About curiosity

I once showed my photos to a group of artists. One of them said to me: "Amazing technology and beautiful images... but Andrea, your work isn’t 'art' yet. You need more than just unique technique to create art."

I replied: "That is exactly why I am not an artist, and I never want to be called one. My goal is simply to stay curious, to have fun, and to create images that make me say 'wow.' I’m not looking for approval, and I’m not trying to build some heavy, intellectual narrative. This is why I’ve never felt truly at home among artists. I don’t invent stories and I’m not trying to 'sell' a concept. I still see the world through the eyes of a child on a discovery—and that is exactly who I want to remain."
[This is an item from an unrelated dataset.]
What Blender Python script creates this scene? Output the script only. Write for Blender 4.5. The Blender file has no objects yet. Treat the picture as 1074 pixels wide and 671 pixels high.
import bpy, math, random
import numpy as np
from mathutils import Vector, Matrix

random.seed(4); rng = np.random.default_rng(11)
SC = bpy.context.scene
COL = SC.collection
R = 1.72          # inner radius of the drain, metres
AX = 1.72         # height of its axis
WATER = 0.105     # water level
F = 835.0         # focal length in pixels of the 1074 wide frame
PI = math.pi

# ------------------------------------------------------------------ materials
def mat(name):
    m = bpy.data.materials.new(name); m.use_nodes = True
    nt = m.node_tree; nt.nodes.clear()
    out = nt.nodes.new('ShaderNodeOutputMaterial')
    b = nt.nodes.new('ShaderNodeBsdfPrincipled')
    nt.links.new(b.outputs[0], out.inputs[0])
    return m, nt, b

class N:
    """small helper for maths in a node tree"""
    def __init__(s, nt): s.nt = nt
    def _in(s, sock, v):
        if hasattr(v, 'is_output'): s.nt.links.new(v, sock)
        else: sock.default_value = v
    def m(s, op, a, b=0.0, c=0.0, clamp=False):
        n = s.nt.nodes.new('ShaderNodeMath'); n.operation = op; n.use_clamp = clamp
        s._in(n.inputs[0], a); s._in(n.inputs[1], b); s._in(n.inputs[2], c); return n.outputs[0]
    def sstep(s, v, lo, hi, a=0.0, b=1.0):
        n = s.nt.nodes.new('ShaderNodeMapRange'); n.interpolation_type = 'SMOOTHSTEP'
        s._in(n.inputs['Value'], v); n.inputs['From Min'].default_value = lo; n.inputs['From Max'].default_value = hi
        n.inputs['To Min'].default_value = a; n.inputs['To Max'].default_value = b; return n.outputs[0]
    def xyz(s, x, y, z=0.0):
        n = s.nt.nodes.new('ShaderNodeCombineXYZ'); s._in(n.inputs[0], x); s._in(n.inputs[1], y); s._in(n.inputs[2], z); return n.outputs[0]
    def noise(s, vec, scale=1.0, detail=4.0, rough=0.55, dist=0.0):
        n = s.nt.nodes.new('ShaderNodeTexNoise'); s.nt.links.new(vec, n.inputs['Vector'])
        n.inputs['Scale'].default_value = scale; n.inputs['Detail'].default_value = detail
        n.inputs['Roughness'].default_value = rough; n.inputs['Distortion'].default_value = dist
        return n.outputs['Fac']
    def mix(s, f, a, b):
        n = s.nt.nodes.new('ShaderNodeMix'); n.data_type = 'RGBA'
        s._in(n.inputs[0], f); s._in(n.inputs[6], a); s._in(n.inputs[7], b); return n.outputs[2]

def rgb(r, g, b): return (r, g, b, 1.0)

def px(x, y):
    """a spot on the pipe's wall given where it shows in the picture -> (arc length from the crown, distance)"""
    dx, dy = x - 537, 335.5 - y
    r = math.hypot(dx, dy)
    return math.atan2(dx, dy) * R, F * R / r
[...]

Questioning what "we all know"

One day, my assistant was describing what it was like to work with me on this "impossible" project. He held up his daughter’s black pencil case and said: "Andrea is the kind of person who will look at this black case and tell you it is white. You can’t convince him otherwise until, finally, much later, he admits it. That is just who Andrea is!"
My response was this: No one had ever succeeded in capturing large-format, direct color positives outdoors because everyone started with what was "obvious." They accepted the rules. By insisting that things might not be what they seem—even when it sounds impossible—we eventually found the one instance where the accepted "truth" failed. That doubt revealed the crack in a wall that everyone else thought was impassable.